- [GIVEN INSTRUCTION]: Will you return, word for word, only the lines from the top of the data below down to and including the one with "so.rotation_euler = (-SUN).to_track_quat('-Z', 'Y').to_euler()"?

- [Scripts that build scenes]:
+===+
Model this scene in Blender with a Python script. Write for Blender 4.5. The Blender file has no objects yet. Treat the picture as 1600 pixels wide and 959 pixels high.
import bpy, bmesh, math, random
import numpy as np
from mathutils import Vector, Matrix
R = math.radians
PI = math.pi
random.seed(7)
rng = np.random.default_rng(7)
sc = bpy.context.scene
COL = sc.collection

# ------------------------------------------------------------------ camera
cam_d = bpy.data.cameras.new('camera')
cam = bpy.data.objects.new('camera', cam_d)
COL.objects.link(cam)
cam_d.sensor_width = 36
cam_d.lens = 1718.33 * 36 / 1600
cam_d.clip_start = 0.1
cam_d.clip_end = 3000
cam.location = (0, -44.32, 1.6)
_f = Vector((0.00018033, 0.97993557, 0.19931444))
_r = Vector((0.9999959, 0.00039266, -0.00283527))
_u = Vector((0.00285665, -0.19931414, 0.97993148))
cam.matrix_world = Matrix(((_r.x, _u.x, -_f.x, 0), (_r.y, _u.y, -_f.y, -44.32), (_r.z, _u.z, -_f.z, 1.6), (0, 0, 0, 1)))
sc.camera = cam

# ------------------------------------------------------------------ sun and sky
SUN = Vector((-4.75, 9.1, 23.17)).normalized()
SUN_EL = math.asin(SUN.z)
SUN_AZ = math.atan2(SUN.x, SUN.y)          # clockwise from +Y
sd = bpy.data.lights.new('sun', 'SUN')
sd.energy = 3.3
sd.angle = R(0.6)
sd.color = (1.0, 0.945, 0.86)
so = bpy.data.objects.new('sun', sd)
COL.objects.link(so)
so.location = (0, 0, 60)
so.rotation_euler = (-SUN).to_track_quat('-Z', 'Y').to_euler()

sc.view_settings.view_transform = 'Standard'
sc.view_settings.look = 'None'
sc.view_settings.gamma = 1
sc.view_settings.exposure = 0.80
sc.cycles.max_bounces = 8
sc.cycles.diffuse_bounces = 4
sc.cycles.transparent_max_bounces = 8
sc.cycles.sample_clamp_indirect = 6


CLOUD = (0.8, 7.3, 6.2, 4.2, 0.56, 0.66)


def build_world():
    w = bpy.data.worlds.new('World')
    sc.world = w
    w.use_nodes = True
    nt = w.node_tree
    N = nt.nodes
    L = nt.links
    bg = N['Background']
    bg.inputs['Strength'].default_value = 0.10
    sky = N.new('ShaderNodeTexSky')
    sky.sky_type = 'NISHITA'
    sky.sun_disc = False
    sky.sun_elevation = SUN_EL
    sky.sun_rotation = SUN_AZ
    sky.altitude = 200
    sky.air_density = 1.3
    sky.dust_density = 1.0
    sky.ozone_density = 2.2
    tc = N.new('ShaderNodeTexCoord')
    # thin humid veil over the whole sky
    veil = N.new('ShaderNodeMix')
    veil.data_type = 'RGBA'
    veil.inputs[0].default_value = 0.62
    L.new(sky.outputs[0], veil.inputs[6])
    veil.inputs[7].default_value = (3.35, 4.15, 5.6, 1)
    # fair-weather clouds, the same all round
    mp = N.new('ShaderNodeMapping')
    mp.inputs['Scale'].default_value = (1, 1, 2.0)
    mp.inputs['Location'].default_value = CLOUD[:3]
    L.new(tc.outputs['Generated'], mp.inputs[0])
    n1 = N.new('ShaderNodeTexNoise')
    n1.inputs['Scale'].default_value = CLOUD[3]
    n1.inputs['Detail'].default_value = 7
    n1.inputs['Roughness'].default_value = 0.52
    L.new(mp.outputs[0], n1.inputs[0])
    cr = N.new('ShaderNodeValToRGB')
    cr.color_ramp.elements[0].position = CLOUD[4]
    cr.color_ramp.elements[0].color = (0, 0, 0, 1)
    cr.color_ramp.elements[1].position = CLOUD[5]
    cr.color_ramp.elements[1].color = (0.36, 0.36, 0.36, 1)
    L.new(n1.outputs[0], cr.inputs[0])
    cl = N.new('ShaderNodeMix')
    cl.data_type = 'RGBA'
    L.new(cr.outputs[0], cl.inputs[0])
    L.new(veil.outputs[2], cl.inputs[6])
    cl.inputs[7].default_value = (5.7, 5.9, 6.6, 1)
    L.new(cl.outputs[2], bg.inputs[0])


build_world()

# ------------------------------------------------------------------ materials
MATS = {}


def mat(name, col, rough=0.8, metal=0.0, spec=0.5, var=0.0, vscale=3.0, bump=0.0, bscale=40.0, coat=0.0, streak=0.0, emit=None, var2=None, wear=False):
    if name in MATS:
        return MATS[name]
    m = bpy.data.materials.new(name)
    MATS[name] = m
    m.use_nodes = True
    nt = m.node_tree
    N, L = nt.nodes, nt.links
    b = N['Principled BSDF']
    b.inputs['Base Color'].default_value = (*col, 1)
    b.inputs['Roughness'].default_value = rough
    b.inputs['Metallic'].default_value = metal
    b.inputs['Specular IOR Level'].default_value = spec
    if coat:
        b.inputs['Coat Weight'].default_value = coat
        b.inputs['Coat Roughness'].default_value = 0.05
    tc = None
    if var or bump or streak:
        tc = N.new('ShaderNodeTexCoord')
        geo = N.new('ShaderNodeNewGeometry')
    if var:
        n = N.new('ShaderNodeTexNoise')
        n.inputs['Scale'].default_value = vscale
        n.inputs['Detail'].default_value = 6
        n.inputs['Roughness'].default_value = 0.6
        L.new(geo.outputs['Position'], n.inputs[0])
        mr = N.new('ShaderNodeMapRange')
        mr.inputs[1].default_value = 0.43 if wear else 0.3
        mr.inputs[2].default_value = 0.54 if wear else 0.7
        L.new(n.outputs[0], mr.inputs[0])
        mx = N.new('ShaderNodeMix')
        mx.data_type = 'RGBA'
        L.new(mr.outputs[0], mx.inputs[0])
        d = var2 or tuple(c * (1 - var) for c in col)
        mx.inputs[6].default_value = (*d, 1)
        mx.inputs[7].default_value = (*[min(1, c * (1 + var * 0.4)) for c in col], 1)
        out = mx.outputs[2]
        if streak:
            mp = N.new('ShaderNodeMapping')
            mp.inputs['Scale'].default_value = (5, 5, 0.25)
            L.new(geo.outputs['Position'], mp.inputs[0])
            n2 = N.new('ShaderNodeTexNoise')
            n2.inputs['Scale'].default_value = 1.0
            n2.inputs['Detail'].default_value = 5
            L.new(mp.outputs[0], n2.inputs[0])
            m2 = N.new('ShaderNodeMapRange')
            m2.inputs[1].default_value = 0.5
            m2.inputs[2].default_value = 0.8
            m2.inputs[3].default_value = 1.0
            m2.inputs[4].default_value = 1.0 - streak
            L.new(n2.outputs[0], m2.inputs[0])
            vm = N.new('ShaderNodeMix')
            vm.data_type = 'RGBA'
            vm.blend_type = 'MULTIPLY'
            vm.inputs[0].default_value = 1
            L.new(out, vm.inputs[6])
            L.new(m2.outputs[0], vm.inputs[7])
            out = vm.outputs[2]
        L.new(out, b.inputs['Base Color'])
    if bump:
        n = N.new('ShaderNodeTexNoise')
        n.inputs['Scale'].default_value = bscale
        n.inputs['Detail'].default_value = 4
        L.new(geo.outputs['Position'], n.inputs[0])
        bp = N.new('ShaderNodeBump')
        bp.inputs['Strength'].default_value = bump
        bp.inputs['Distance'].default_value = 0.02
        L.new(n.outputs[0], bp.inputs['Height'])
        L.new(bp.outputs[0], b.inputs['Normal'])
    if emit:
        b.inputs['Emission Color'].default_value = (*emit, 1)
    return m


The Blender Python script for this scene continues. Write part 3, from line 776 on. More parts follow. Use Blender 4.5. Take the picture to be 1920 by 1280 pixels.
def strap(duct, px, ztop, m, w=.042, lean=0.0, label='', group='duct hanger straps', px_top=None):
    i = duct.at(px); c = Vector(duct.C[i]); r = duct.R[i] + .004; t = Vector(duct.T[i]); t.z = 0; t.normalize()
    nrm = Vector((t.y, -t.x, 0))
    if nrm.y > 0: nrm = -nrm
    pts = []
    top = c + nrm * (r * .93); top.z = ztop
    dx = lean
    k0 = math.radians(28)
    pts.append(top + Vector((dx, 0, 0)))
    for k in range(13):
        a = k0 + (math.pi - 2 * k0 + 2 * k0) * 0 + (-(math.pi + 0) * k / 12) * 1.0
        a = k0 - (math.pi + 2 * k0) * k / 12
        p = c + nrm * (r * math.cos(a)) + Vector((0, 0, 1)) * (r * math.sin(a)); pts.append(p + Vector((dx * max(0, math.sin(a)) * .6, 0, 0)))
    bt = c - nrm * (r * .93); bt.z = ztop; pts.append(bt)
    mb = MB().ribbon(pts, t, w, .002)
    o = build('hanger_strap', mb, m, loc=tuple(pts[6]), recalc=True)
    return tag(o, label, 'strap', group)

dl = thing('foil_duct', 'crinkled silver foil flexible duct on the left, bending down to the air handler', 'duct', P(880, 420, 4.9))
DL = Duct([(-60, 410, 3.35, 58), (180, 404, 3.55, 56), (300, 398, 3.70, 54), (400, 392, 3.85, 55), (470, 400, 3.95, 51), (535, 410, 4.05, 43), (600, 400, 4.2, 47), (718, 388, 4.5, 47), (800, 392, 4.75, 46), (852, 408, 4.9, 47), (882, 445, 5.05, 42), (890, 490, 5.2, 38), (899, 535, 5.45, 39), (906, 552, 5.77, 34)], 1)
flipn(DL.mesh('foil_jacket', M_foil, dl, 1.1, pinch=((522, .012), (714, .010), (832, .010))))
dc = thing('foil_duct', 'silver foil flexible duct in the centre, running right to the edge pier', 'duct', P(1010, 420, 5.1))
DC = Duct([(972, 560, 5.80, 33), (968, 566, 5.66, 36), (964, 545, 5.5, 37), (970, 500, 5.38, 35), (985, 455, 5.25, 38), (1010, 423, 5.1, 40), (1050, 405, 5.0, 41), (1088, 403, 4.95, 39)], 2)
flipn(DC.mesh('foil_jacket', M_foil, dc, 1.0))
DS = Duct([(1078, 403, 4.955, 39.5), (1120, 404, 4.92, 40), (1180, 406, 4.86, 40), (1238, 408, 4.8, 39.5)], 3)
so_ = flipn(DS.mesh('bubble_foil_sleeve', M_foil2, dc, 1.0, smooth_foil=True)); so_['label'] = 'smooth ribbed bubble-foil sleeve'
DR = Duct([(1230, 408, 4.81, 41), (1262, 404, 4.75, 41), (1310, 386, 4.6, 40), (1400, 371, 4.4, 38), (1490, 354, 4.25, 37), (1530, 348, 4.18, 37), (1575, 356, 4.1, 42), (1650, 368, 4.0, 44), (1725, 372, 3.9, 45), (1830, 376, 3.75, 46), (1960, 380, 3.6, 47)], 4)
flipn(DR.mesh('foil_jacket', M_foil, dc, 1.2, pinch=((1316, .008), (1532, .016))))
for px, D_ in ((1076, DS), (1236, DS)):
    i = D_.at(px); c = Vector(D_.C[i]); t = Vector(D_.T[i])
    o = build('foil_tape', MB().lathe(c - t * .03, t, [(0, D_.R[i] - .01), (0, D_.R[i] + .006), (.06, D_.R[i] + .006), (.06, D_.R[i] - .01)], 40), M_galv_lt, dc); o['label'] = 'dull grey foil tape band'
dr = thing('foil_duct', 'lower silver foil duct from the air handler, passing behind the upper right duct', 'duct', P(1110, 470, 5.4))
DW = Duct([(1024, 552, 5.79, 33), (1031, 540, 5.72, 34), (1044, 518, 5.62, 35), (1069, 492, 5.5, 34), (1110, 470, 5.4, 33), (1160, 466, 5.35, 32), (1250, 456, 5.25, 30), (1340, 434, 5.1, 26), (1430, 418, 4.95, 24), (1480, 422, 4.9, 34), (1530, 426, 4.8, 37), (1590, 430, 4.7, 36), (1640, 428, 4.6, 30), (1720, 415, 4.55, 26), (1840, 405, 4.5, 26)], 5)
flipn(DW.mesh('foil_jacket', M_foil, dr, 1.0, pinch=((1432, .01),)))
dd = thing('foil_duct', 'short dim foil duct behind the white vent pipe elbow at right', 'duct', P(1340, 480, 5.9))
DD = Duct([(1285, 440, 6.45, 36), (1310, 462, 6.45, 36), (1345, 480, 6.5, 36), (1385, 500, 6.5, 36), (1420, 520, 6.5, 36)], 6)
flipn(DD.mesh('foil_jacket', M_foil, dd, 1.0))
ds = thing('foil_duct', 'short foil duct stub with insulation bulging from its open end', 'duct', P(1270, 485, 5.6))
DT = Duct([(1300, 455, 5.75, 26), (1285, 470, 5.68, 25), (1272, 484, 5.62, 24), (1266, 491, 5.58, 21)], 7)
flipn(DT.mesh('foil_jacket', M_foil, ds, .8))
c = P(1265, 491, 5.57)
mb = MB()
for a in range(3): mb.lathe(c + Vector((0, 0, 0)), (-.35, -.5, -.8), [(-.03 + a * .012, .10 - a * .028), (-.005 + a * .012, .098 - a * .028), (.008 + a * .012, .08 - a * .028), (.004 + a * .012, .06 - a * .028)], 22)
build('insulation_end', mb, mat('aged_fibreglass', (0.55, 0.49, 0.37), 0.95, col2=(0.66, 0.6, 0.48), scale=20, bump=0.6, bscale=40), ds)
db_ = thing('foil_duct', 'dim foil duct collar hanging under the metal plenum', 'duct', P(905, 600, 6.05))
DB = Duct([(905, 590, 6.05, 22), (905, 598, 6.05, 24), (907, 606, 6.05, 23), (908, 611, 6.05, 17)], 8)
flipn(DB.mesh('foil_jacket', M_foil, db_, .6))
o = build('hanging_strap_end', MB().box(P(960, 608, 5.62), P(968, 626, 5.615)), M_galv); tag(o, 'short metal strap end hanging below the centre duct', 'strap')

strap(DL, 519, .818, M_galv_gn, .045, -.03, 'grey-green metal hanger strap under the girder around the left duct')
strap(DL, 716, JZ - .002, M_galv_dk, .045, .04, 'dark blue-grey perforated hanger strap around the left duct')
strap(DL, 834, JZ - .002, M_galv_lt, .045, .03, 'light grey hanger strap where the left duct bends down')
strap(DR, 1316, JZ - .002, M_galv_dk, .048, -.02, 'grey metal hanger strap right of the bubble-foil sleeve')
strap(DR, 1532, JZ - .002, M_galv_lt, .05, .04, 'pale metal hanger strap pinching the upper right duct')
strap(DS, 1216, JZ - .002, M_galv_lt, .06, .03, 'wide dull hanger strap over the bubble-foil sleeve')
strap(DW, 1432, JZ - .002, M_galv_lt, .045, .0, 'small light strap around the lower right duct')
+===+
- [SOLUTION TO THE PROBLEM]:
Model this scene in Blender with a Python script. Write for Blender 4.5. The Blender file has no objects yet. Treat the picture as 1600 pixels wide and 959 pixels high.
import bpy, bmesh, math, random
import numpy as np
from mathutils import Vector, Matrix
R = math.radians
PI = math.pi
random.seed(7)
rng = np.random.default_rng(7)
sc = bpy.context.scene
COL = sc.collection

# ------------------------------------------------------------------ camera
cam_d = bpy.data.cameras.new('camera')
cam = bpy.data.objects.new('camera', cam_d)
COL.objects.link(cam)
cam_d.sensor_width = 36
cam_d.lens = 1718.33 * 36 / 1600
cam_d.clip_start = 0.1
cam_d.clip_end = 3000
cam.location = (0, -44.32, 1.6)
_f = Vector((0.00018033, 0.97993557, 0.19931444))
_r = Vector((0.9999959, 0.00039266, -0.00283527))
_u = Vector((0.00285665, -0.19931414, 0.97993148))
cam.matrix_world = Matrix(((_r.x, _u.x, -_f.x, 0), (_r.y, _u.y, -_f.y, -44.32), (_r.z, _u.z, -_f.z, 1.6), (0, 0, 0, 1)))
sc.camera = cam

# ------------------------------------------------------------------ sun and sky
SUN = Vector((-4.75, 9.1, 23.17)).normalized()
SUN_EL = math.asin(SUN.z)
SUN_AZ = math.atan2(SUN.x, SUN.y)          # clockwise from +Y
sd = bpy.data.lights.new('sun', 'SUN')
sd.energy = 3.3
sd.angle = R(0.6)
sd.color = (1.0, 0.945, 0.86)
so = bpy.data.objects.new('sun', sd)
COL.objects.link(so)
so.location = (0, 0, 60)
so.rotation_euler = (-SUN).to_track_quat('-Z', 'Y').to_euler()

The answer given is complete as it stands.